Print the lines of the listing below verbatim from its first line through the line bearing "is at world 0". Any pictures are to be omitted.

COLLECTED DATA:
= = = = =
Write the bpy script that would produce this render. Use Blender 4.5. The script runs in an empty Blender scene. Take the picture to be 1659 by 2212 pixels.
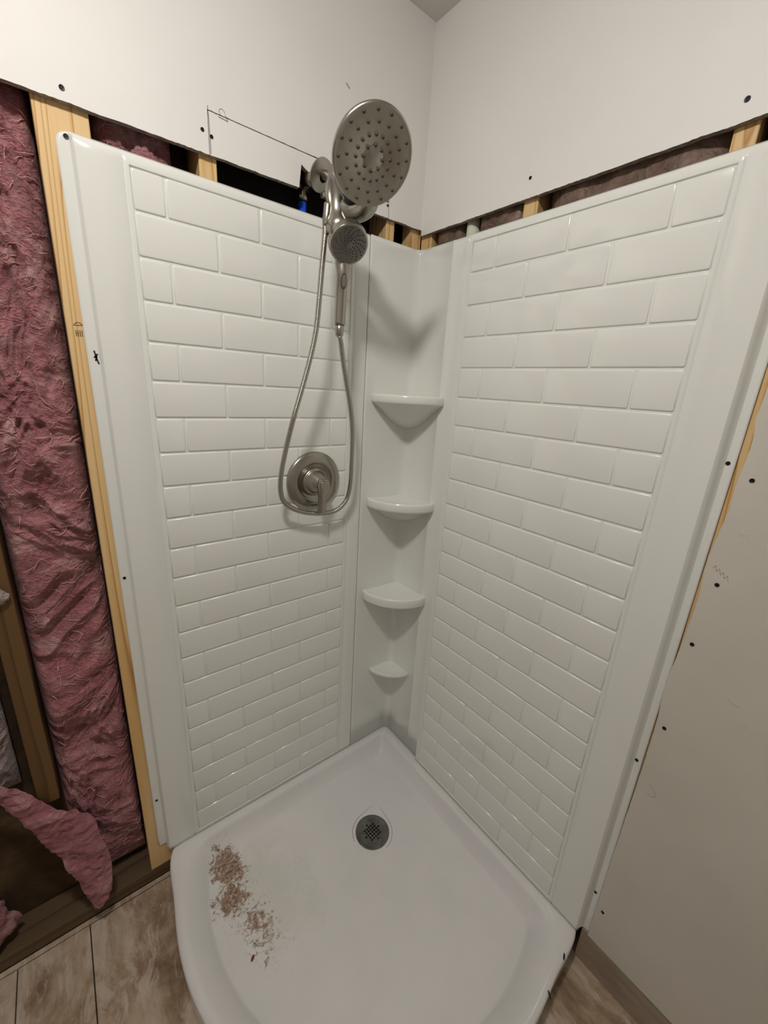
import bpy, bmesh, math, random
from mathutils import Vector, Matrix, noise
random.seed(7)
S = bpy.context.scene
C = S.collection
PI = math.pi
ZO = 1.81                      # all heights below are written from the first tile joint; the floor is at world 0

# ------------------------------------------------------------------ camera
CAM = Vector((-0.9323718977, -1.0615214353, -0.3108338310 + ZO))
fw = Vector((0.603447121, 0.742393016, -0.291039828))
rt = Vector((0.785544624, -0.616173388, 0.057008769))
up = Vector((0.137008085, 0.263026550, 0.955010900))
cd = bpy.data.cameras.new('camera'); cam = bpy.data.objects.new('camera', cd); C.objects.link(cam)
M = Matrix((rt, up, -fw)).transposed().to_4x4(); M.translation = CAM
cam.matrix_world = M
cd.sensor_fit = 'VERTICAL'; cd.sensor_height = 36.0; cd.lens = 874.123 / 2212 * 36.0
cd.clip_start = 0.01; cd.clip_end = 50
S.camera = cam

# ------------------------------------------------------------------ world, exposure
w = bpy.data.worlds.new('world'); S.world = w; w.use_nodes = True
w.node_tree.nodes['Background'].inputs[0].default_value = (1.0, 0.95, 0.9, 1)
w.node_tree.nodes['Background'].inputs[1].default_value = 0.10
S.view_settings.view_transform = 'Standard'; S.view_settings.look = 'None'
S.view_settings.gamma = 1.0; S.view_settings.use_curve_mapping = False
S.view_settings.exposure = 0.0
LAMP = (-0.98, -0.76, 0.58)  # round flush ceiling light, just above the frame
LAMP_POWER = 184.0

# ------------------------------------------------------------------ materials
def mat(name, col, rough=0.5, metal=0.0, coat=0.0, spec=0.5):
    m = bpy.data.materials.new(name); m.use_nodes = True
    b = m.node_tree.nodes['Principled BSDF']
    b.inputs['Base Color'].default_value = (*col, 1); b.inputs['Roughness'].default_value = rough
    b.inputs['Metallic'].default_value = metal; b.inputs['Coat Weight'].default_value = coat
    b.inputs['Specular IOR Level'].default_value = spec
    return m
def nd(m, typ, **kw):
    n = m.node_tree.nodes.new(typ)
    for k, v in kw.items():
        if k in n.inputs: n.inputs[k].default_value = v
        else: setattr(n, k, v)
    return n
def ln(m, a, b): m.node_tree.links.new(a, b)
def bs(m): return m.node_tree.nodes['Principled BSDF']
def coords(m, scale=(1, 1, 1), kind='Object', rot=(0, 0, 0)):
    t = nd(m, 'ShaderNodeTexCoord'); mp = nd(m, 'ShaderNodeMapping')
    mp.inputs['Scale'].default_value = scale; mp.inputs['Rotation'].default_value = rot
    ln(m, t.outputs[kind], mp.inputs['Vector']); return mp.outputs['Vector']
def pos(m, scale=(1, 1, 1)):                       # world position, for surfaces that never move
    t = nd(m, 'ShaderNodeNewGeometry'); mp = nd(m, 'ShaderNodeMapping'); mp.inputs['Scale'].default_value = scale
    ln(m, t.outputs['Position'], mp.inputs['Vector']); return mp.outputs['Vector']
def ntex(m, vec, sc, det=4, rough=.55, dist=0.0):
    n = nd(m, 'ShaderNodeTexNoise'); n.inputs['Scale'].default_value = sc; n.inputs['Detail'].default_value = det
    n.inputs['Roughness'].default_value = rough; n.inputs['Distortion'].default_value = dist
    ln(m, vec, n.inputs['Vector']); return n.outputs['Fac']
def ramp(m, fac, stops):
    r = nd(m, 'ShaderNodeValToRGB'); e = r.color_ramp.elements
    e[0].position, e[0].color = stops[0][0], (*stops[0][1], 1)
    e[1].position, e[1].color = stops[-1][0], (*stops[-1][1], 1)
    for p, c in stops[1:-1]:
        x = e.new(p); x.color = (*c, 1)
    ln(m, fac, r.inputs['Fac']); return r.outputs['Color']
def mix(m, fac, a, b):
    x = nd(m, 'ShaderNodeMix', data_type='RGBA')
    if isinstance(fac, float): x.inputs[0].default_value = fac
    else: ln(m, fac, x.inputs[0])
    for i, v in ((6, a), (7, b)):
        if isinstance(v, tuple): x.inputs[i].default_value = (*v, 1)
        else: ln(m, v, x.inputs[i])
    return x.outputs[2]
def math_(m, op, a, b=None, c=None):
    x = nd(m, 'ShaderNodeMath', operation=op)
    for i, v in enumerate((a, b, c)):
        if v is None: continue
        if isinstance(v, (int, float)): x.inputs[i].default_value = v
        else: ln(m, v, x.inputs[i])
    return x.outputs[0]
def bump(m, h, strength=.3, dist=.002):
    b = nd(m, 'ShaderNodeBump'); b.inputs['Strength'].default_value = strength; b.inputs['Distance'].default_value = dist
    ln(m, h, b.inputs['Height']); ln(m, b.outputs['Normal'], bs(m).inputs['Normal'])

# painted drywall: eggshell paint with faint roller stipple
PAINT = mat('wall_paint', (.80, .785, .76), .55)
_v = pos(PAINT); ln(PAINT, ramp(PAINT, ntex(PAINT, _v, 2.5, 3), [(.3, (.78, .765, .74)), (.7, (.83, .815, .79))]), bs(PAINT).inputs['Base Color'])
bump(PAINT, ntex(PAINT, _v, 420, 2), .12, .0008)
LOWPAINT = mat('lower_wall_paint', (.62, .595, .53), .45)
_v = pos(LOWPAINT)
_c = ramp(LOWPAINT, ntex(LOWPAINT, _v, 3, 3), [(.3, (.58, .555, .49)), (.7, (.65, .62, .555))])
_sm = ramp(LOWPAINT, ntex(LOWPAINT, _v, 9, 6, .7), [(.66, (0, 0, 0)), (.74, (1, 1, 1))])
ln(LOWPAINT, mix(LOWPAINT, _sm, _c, (.50, .47, .41)), bs(LOWPAINT).inputs['Base Color'])
bump(LOWPAINT, ntex(LOWPAINT, _v, 420, 2), .15, .0008)
CEIL = mat('ceiling_paint', (.72, .70, .67), .8)
bump(CEIL, ntex(CEIL, pos(CEIL), 150, 3), .3, .001)
GYPSUM = mat('gypsum_edge', (.36, .31, .27), .95)
_v = pos(GYPSUM); ln(GYPSUM, ramp(GYPSUM, ntex(GYPSUM, _v, 90, 5, .7), [(.3, (.17, .14, .12)), (.7, (.48, .42, .37))]), bs(GYPSUM).inputs['Base Color'])
bump(GYPSUM, ntex(GYPSUM, _v, 160, 4), .8, .003)
# white gloss acrylic
ACR = mat('white_acrylic', (.81, .822, .78), .14, coat=.3)
bump(ACR, ntex(ACR, pos(ACR), 5, 2), .05, .01)
TILE = mat('white_tile', (.82, .832, .79), .14, coat=.3)
bump(TILE, ntex(TILE, pos(TILE), 6, 2), .08, .01)
# nickel
NICK = mat('brushed_nickel', (.40, .38, .335), .30, 1.0)
_v = coords(NICK, (1, 1, 1)); bump(NICK, ntex(NICK, _v, 300, 2), .05, .0005)
NICKS = mat('satin_nickel_face', (.40, .38, .33), .42, 1.0)
NOZ = mat('grey_rubber_nozzle', (.06, .055, .05), .6)
FACE2 = mat('dark_spray_face', (.20, .195, .18), .35, .6)
CHROME = mat('polished_chrome', (.46, .435, .39), .22, 1.0)
BLACK = mat('black_screw', (.012, .012, .014), .45, .5)
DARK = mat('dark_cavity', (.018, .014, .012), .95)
PIPE = mat('black_pipe', (.012, .013, .018), .45)
BLUE = mat('blue_pipe', (.015, .10, .75), .35)
BRASS = mat('aged_fitting_metal', (.40, .37, .30), .28, 1.0)
SLATE = mat('drain_metal', (.20, .20, .19), .38, .85)
_v = coords(SLATE); ln(SLATE, ramp(SLATE, ntex(SLATE, _v, 30, 4), [(.35, (.15, .145, .135)), (.7, (.26, .26, .245))]), bs(SLATE).inputs['Base Color'])
PLASTIC = mat('white_plastic_pipe', (.72, .74, .60), .5)
# new pine: growth bands wandering along the length
def wood(name, light, mid, dark, sx=14.0, axis='Z', off=0.0):
    m = mat(name, light, .6)
    sc = {'Z': (1, 1, .06), 'X': (.06, 1, 1), 'Y': (1, .06, 1)}[axis]
    v = pos(m, sc)
    n1 = ntex(m, v, 7 + off, 2, .5, .3)
    ph = math_(m, 'MULTIPLY', n1, sx)
    fr = math_(m, 'FRACT', ph)
    col = ramp(m, fr, [(0.0, light), (.55, light), (.80, mid), (.92, dark), (1.0, light)])
    fine = ntex(m, pos(m, (sc[0] * 1, sc[1] * 1, sc[2] * .5)), 160, 2)
    ln(m, mix(m, math_(m, 'MULTIPLY', fine, .35), col, mid), bs(m).inputs['Base Color'])
    bump(m, fine, .15, .0008); return m
PINE = wood('new_pine', (.78, .55, .28), (.68, .42, .16), (.42, .20, .045), 17.0)
OLD = wood('old_stud_wood', (.145, .078, .024), (.12, .060, .017), (.07, .032, .009), 5.0)
PLATEW = wood('sole_plate_wood', (.12, .078, .04), (.10, .06, .03), (.05, .03, .015), 6.0, 'X')
TAUPE = mat('scuffed_wall_base', (.30, .235, .17), .8)
_v = pos(TAUPE, (1, 1, 4)); ln(TAUPE, ramp(TAUPE, ntex(TAUPE, _v, 9, 5), [(.3, (.27, .21, .155)), (.7, (.38, .31, .235))]), bs(TAUPE).inputs['Base Color'])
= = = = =
EXERCISE RESULT:
Write the bpy script that would produce this render. Use Blender 4.5. The script runs in an empty Blender scene. Take the picture to be 1659 by 2212 pixels.
import bpy, bmesh, math, random
from mathutils import Vector, Matrix, noise
random.seed(7)
S = bpy.context.scene
C = S.collection
PI = math.pi
ZO = 1.81                      # all heights below are written from the first tile joint; the floor is at world 0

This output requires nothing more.